TASK TO CARRY OUT
What follows is a listing; give it again exactly, in its entirety.
○ ○ ○ ○
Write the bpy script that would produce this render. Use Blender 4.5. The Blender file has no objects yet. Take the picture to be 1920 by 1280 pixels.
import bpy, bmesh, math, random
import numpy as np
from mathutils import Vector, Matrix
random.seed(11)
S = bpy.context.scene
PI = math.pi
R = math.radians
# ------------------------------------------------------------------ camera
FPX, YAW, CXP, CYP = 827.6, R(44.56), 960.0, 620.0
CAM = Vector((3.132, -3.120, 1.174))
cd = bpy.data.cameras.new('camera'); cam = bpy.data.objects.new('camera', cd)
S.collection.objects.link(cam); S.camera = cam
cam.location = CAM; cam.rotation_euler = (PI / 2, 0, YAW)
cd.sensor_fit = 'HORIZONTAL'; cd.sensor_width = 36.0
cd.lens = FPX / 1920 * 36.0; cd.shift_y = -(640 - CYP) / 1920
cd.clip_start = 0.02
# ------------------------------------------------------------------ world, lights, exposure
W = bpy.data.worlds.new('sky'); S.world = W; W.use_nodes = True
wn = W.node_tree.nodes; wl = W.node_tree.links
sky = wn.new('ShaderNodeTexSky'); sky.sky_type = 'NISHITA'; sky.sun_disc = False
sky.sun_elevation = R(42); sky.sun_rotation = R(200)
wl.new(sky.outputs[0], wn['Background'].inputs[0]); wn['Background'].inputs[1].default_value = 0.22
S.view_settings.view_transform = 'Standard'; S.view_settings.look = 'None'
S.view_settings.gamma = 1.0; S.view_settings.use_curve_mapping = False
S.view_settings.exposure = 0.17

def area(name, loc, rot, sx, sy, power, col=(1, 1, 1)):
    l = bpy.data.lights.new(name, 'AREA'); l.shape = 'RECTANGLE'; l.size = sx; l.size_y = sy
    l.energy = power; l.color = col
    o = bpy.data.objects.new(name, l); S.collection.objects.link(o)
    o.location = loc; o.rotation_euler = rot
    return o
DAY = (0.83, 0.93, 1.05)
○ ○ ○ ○
SOLUTION TO THIS TASK
Write the bpy script that would produce this render. Use Blender 4.5. The Blender file has no objects yet. Take the picture to be 1920 by 1280 pixels.
import bpy, bmesh, math, random
import numpy as np
from mathutils import Vector, Matrix
random.seed(11)
S = bpy.context.scene
PI = math.pi
R = math.radians
# ------------------------------------------------------------------ camera
FPX, YAW, CXP, CYP = 827.6, R(44.56), 960.0, 620.0
CAM = Vector((3.132, -3.120, 1.174))
cd = bpy.data.cameras.new('camera'); cam = bpy.data.objects.new('camera', cd)
S.collection.objects.link(cam); S.camera = cam
cam.location = CAM; cam.rotation_euler = (PI / 2, 0, YAW)
cd.sensor_fit = 'HORIZONTAL'; cd.sensor_width = 36.0
cd.lens = FPX / 1920 * 36.0; cd.shift_y = -(640 - CYP) / 1920
cd.clip_start = 0.02
# ------------------------------------------------------------------ world, lights, exposure
W = bpy.data.worlds.new('sky'); S.world = W; W.use_nodes = True
wn = W.node_tree.nodes; wl = W.node_tree.links
sky = wn.new('ShaderNodeTexSky'); sky.sky_type = 'NISHITA'; sky.sun_disc = False
sky.sun_elevation = R(42); sky.sun_rotation = R(200)
wl.new(sky.outputs[0], wn['Background'].inputs[0]); wn['Background'].inputs[1].default_value = 0.22
S.view_settings.view_transform = 'Standard'; S.view_settings.look = 'None'
S.view_settings.gamma = 1.0; S.view_settings.use_curve_mapping = False
S.view_settings.exposure = 0.17

def area(name, loc, rot, sx, sy, power, col=(1, 1, 1)):
    l = bpy.data.lights.new(name, 'AREA'); l.shape = 'RECTANGLE'; l.size = sx; l.size_y = sy
    l.energy = power; l.color = col
    o = bpy.data.objects.new(name, l); S.collection.objects.link(o)
    o.location = loc; o.rotation_euler = rot
    return o
DAY = (0.83, 0.93, 1.05)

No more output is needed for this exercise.